Granted, in the stories she shares I really would not have wanted to change places with her — and she must have had one heck of a physical constitution, to have survived multiple instances of denge fever, bilharzia and other tropical horrors, not to mention third-degree sunburns and similar forms of unpleasantness, wherever she went. And her guardian angel was obviously doing overtime on her multiple encounters with wild animals, from elephants to lions and an unnamed species of rapacious fish swarm of the barracuda / piranha sort. And, yes, I’d have found Africa in the waning days of the colonial empires seriously trying from a social perspective as well.

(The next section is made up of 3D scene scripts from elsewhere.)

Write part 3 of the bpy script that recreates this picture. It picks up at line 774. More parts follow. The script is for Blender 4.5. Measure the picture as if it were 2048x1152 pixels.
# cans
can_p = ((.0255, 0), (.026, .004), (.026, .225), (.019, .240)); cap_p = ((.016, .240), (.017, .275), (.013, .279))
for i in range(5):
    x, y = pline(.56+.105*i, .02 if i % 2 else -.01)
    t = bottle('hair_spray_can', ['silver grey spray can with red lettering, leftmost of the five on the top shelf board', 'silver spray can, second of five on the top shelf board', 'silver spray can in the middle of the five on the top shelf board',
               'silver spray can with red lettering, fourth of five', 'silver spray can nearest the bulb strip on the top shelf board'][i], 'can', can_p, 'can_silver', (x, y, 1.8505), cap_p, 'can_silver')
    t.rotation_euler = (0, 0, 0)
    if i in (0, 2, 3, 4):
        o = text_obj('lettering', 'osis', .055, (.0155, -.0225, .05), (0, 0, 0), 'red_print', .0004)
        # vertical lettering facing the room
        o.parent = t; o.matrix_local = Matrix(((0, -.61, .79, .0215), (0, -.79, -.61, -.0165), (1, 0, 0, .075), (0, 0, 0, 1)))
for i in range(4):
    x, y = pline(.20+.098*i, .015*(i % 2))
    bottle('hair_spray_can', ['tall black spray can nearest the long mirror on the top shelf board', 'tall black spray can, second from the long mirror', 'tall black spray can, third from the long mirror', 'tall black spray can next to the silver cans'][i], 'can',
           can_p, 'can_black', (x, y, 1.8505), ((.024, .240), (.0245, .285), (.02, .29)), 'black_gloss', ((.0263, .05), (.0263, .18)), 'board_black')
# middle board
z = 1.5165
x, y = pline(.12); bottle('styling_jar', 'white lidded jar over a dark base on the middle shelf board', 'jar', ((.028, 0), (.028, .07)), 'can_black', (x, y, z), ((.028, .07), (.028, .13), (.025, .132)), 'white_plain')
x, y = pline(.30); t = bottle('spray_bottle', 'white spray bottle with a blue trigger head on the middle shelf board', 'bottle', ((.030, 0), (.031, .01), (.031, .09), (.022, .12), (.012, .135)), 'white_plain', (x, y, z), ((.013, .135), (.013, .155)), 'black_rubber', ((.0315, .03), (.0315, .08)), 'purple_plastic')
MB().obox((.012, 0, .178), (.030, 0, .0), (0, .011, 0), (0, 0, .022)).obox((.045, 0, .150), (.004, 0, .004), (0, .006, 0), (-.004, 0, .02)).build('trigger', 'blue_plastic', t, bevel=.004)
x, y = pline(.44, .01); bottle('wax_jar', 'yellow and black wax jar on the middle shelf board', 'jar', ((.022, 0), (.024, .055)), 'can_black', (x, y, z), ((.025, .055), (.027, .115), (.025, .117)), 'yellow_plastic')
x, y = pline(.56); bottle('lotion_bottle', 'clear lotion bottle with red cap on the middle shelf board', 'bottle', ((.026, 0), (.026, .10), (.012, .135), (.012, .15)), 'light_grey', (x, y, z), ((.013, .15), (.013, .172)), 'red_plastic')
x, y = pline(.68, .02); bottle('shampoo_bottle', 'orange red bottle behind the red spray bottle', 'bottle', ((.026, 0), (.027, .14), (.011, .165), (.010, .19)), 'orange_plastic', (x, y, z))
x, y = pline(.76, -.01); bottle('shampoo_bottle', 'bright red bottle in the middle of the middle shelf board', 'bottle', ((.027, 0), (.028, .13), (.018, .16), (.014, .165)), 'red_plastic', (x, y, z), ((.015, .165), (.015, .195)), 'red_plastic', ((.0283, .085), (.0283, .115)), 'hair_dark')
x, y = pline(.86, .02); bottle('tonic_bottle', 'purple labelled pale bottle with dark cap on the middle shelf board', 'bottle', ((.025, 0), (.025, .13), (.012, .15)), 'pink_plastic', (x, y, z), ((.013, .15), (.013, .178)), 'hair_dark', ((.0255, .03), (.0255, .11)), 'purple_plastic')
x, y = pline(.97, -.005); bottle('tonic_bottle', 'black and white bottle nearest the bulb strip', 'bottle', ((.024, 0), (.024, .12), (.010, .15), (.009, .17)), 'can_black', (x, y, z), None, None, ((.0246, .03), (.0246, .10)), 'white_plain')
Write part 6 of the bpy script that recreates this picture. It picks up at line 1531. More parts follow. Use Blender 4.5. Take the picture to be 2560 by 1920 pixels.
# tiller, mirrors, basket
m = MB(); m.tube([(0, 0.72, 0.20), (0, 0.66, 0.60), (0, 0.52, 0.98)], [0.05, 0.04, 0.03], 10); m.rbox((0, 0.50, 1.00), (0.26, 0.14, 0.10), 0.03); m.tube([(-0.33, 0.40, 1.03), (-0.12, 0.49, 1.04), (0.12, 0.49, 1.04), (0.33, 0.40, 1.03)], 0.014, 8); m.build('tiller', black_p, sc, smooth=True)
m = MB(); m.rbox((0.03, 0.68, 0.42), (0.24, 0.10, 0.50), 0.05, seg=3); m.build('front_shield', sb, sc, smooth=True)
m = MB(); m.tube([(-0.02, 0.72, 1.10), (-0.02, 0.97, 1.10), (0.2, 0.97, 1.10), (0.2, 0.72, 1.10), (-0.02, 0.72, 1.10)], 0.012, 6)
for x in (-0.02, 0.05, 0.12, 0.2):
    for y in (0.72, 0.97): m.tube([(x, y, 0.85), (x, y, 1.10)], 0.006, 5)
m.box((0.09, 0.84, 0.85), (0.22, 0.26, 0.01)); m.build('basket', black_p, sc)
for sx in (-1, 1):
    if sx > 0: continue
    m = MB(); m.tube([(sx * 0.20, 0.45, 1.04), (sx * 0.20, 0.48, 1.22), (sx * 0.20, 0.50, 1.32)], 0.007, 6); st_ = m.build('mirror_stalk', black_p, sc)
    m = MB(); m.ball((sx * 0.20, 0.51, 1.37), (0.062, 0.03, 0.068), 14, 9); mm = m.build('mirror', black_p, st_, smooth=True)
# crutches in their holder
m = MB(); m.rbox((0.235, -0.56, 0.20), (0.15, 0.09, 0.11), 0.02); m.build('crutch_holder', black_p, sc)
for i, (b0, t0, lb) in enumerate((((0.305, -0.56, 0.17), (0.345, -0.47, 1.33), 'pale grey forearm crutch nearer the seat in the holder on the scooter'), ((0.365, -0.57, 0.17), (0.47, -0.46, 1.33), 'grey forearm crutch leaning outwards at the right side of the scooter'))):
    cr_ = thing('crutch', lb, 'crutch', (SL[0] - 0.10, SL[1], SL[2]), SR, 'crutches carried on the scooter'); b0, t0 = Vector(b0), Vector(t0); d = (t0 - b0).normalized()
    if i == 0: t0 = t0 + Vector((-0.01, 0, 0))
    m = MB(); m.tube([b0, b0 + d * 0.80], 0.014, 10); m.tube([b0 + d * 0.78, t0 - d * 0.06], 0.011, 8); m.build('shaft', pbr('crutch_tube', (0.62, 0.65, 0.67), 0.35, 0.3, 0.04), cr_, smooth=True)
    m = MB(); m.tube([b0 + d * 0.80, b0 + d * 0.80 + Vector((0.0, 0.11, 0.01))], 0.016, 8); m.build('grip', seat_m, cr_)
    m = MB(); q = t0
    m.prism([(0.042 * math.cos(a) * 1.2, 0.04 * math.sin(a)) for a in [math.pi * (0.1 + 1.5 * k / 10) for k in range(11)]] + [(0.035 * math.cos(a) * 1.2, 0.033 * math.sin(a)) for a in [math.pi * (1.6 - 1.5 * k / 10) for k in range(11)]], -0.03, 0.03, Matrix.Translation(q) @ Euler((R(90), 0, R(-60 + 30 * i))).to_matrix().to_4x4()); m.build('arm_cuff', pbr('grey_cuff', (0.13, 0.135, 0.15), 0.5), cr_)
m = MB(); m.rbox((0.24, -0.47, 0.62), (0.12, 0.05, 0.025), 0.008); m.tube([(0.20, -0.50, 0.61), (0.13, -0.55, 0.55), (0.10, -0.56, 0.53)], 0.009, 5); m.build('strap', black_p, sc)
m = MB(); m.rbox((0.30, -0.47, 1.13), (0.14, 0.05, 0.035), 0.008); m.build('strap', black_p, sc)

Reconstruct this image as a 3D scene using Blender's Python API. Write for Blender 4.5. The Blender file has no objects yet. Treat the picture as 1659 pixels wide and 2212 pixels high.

And it’s even easy to see that she’d have been bored out of her skull, visiting all of these places under the conditions of easy late-20th century travel, with air-conditioned hotel rooms, (more or less) reliable travel schedules, and organized safaris.
But let’s face it, if you’re a travel writer it just may occasionally be helpful to be able to take a step back and put a bit of a distance between your own emotions and the experience you’re relaying, and a sense of humoro (even in the face of adversity — at least when writing about it afterwards) doesn’t exactly go amiss, either. Gellhorn seems to have had neither; for large stretches of the book she just comes across as bossy and arrogant, even if I found that I shared (albeit without the benefit of personal experience) many of her assessments on colonial society in Africa especially. I vastly prefer the narrative style of the likes of Patrick Leigh Fermor, Colin Thubron, Nicholas Bouvier or, for that matter, Beryl Markham, who all have stories of extraordinary dangers and daring to relate as well, yet do so with a genuine enthusiasm and a perspective vastly transcending that of the experience of the moment, and in fact place that experience into a wider historical, social, political and philosophical context. Gellhorn was very well capable of that sort of perspective, too — her predictions on the first decades of post-colonial Africa came true virtually to the letter –; it’s a pity that this didn’t lead her to rethink her approach to her narrative style and topical selection Because I, for one, do not want to read about horrors and (barely avoided) catastrophes told in the mewling voice of a discontented child all of the time.
Then again, I wouldn’t have wanted to travel with Ernest Hemingway, either.
I’m using this memoir as my book for Festive Tasks Door 10: Much of the narrative is impacted by WWII (the end of which, in the form of the Japanese capitulation, Gellhorn experienced in Bali): While the war itself and its actual termination features only in episodical flashbacks, the world that Gellhorn describes is essentially the world that has newly been shaped by the end of that war: post-WWII Taiwan of Chiang Kai-shek (and his wife), the postwar erosion of the British and French colonial empires, the impact of the war on the small Caribbean island nations, and last but not least, the post-Stalinist Soviet Union.